I fatti e le parole di questi giorni… mi fanno venire in mente i fatti del Circeo. Due ragazze seviziate e torturate. Allora interveniva Pasolini che voleva processare la Dc: colpevole di aver privilegiato beni e consumi privati rispetto a beni pubblici; c’erano più soldi, ma il paese era più violento. Ai Parioli e nelle periferie la stessa cultura del prendersi tutto ciò che piace.
Ma dopo quegli anni, frutto del ’68, ci fu una rivoluzione. C’erano le bombe, lo stragismo, il terrorismo, eppure in cinque sei anni: nuovo diritto di famiglia, parità dei coniugi, divorzio, legge Basaglia, tutela delle lavoratrici madri, scuola materna pubblica, organi collegiali a scuola.

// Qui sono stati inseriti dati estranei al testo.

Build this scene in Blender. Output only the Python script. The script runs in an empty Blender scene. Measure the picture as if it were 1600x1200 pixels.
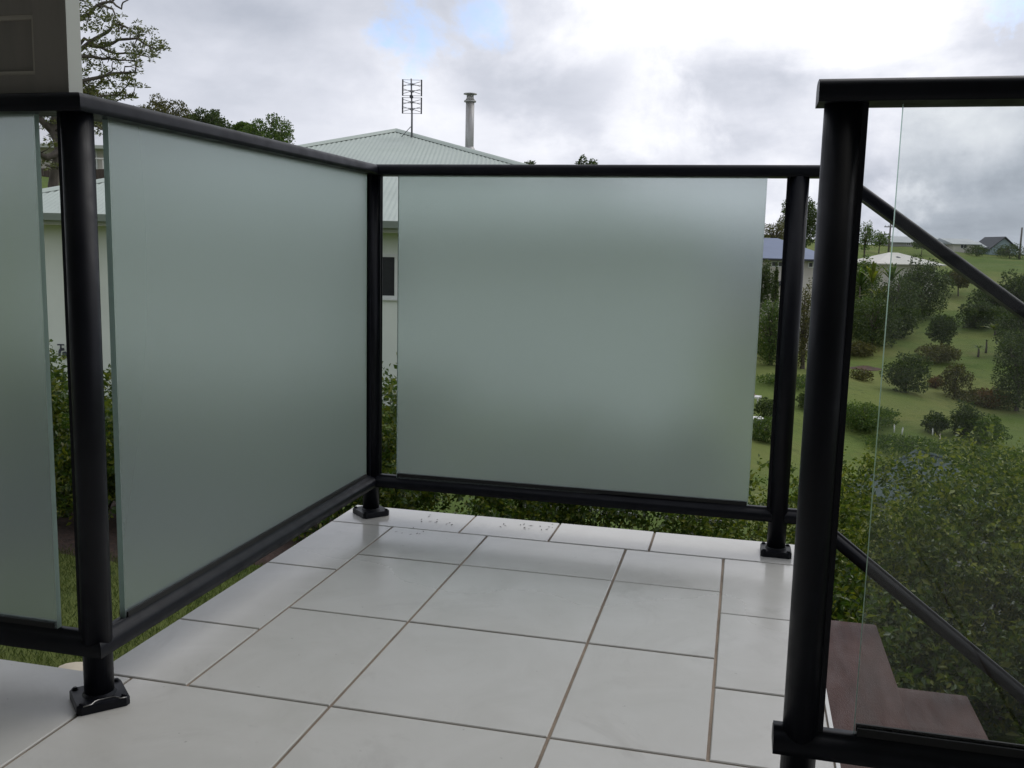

I piani regolatori, l’obiezione di coscienza, il referendum, le regioni… Mai visto una cosa del genere, e dietro ci sono le donne. Il femminismo, che ha tante voci. Proprio a Roma nel 1970 esce un manifesto: il modello per noi non è l’uomo. Firmato “Rivolta femminile”. Carla Lonzi parla di autocoscienza. Le donne rifiutano di essere gli “angeli del ciclostile”, scelgono di fare i cortei da sole, proprio dopo i fatti del Circeo. A Manfredonia, in quel periodo, si apre la battaglia del “Consultorio”. Alla Perotto assemblee con cento – duecento donne: hanno compreso che le conquiste di quegli anni sono come i pesci: hanno bisogno dell’acqua . E l’acqua è la partecipazione. Il femminismo è una rivoluzione da cui non si torna indietro. Gli uomini devono provare a esprimere una virilità non associata a dominio o potere. Ed allora… quale patto nuovo tra donne e uomini basato sul rispetto, la dignità, il desiderio dell’altro in uno scambio tra pari?